Brought up by books

Brought up by books

Indie screenwriter, novelist and avid reader Gabrielle Zevin says books are her "religion".

"My mother is Catholic and my father is Jewish, so I was brought up in the religion of books. Every Saturday we'd go to the library," explains the 36-year-old American, who shares her love of fiction and bookstores in her newest and eighth novel.

The Collected Works Of A.J. Fikry was brought out this month by Little, Brown in the United Kingdom and published as The Storied Life Of A.J. Fikry by Algonquin in the United States.

The novel about an independent bookstore owner who adopts a baby abandoned in his store is Zevin's way of endorsing books and bookstore culture.

"Anybody who loves reading is raised by the books they love," she says in a telephone interview from her Los Angeles home, which she shares with her partner of 18 years, film director Hans Canosa, and their two dogs.

Her parents worked for IT company IBM - her mother is Korean-American, while her father's side of the family were Russian immigrants - and were often transferred around the United States.

As a result, libraries and local bookstores were places where the young Zevin could find comfort and fictional friends in new places.

Later in 2005, as a novelist launching her debut books, bittersweet romance Margarettown (for adults) and teenage after-life tale Elsewhere, bookstores and readings were at the forefront of the publicity machine, with today's social media platforms either new or unheard of.

"There was no Facebook, no YouTube, no Twitter, I didn't have a website. It was like publishing in the 1950s," she says. "Publishing has been, in the last decade I've been working, moving at this incredible pace."

Now she has a website and multiple social media tools to reach out to readers. But as bookstores shut down in the United States, citing rental pressures, she feels it is timely to remind readers of why they need to support neighbourhood bookshops.

Author of three novels for adults and five in the Young Adult genre, Zevin knew she wanted to be a writer as early as age nine. That year she won an honourable mention in a writing contest run by the local newspaper, which later printed her essay on racism.

"Written after watching Oprah, so you can imagine how good it was," says the writer.

At age 14, she wrote to the Fort Lauderdale Sentinel, criticising a music review it published and ended up working for three years as music reviewer for that newspaper. It had a circulation of 600,000 but she has mixed feelings about her work there. "Having read a number of reviews, I suppose I was deeply imitative. I do think writers learn to write by mimicry."

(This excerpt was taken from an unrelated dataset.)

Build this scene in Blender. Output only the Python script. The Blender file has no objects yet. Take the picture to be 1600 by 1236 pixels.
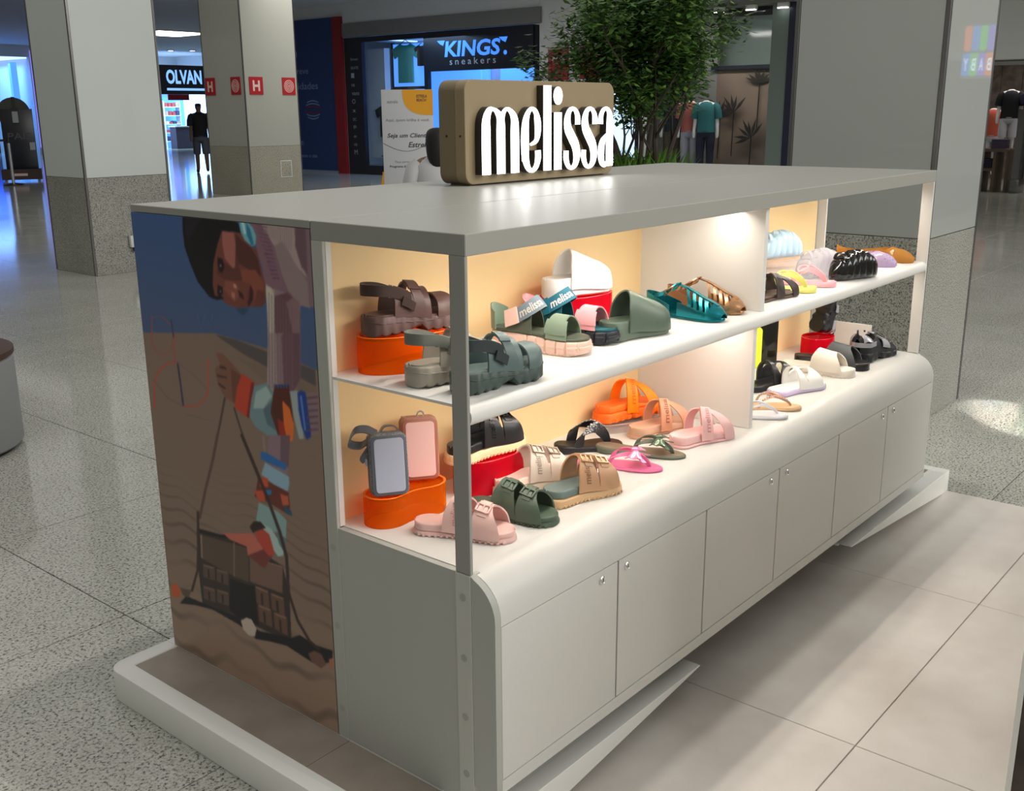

She moved on to write plays and screenplays while reading English and American literature at Harvard, where she met Canosa, now 44. The two worked together on the critically acclaimed 2005 romantic comedy Conversation(s) With Other Women, starring Helena Bonham-Carter and Aaron Eckhart. The movie won several international film festival awards, including best actress and a special jury prize at the Tokyo Film Festival.

Thanks to that success and a promotional tour for the movie in Japan, television production company Toei Productions turned her 2007 young adult romance, Memoirs Of A Teenage Amnesiac into a Japanese film, Dareka Ga Watashi Ni Kiss Wo Shita (Somebody Kissed Me), also directed by Canosa. It was released in 2010.

Zevin is currently focused on fiction, including her ongoing young adult series starring teenager Anya Balanchine, who lives in a future world where chocolate is illegal.

When the author gets the time, she enjoys reading books and prefers paper to e-readers.

"One of the things I really miss is, with e-books, I don't have the accident of reading whatever Hans has in the house," says the book-snoop, who lived for years in New York and enjoyed taking the subway so she could look at what people were reading on the train.

She knows she is not alone because on book tours around the United States, readers and distributors always want to show her their local bookstores. Hence The Collected Works Of A.J. Fikry, which should hopefully remind readers of the charm and necessity of having a bookshop in the neighbourhood.

Indie bookstores are essential for readers and writers like her - readers who want to be challenged and are willing to try different things, and writers who are hard to classify. Such stores provide a niche for books that are not "monster bestsellers", since they are stocked according to the owners' tastes, she says.

"When publishing becomes really populist, you're going to eliminate a lot of different points of view," she says, adding. "I benefited more than anybody from bookstores."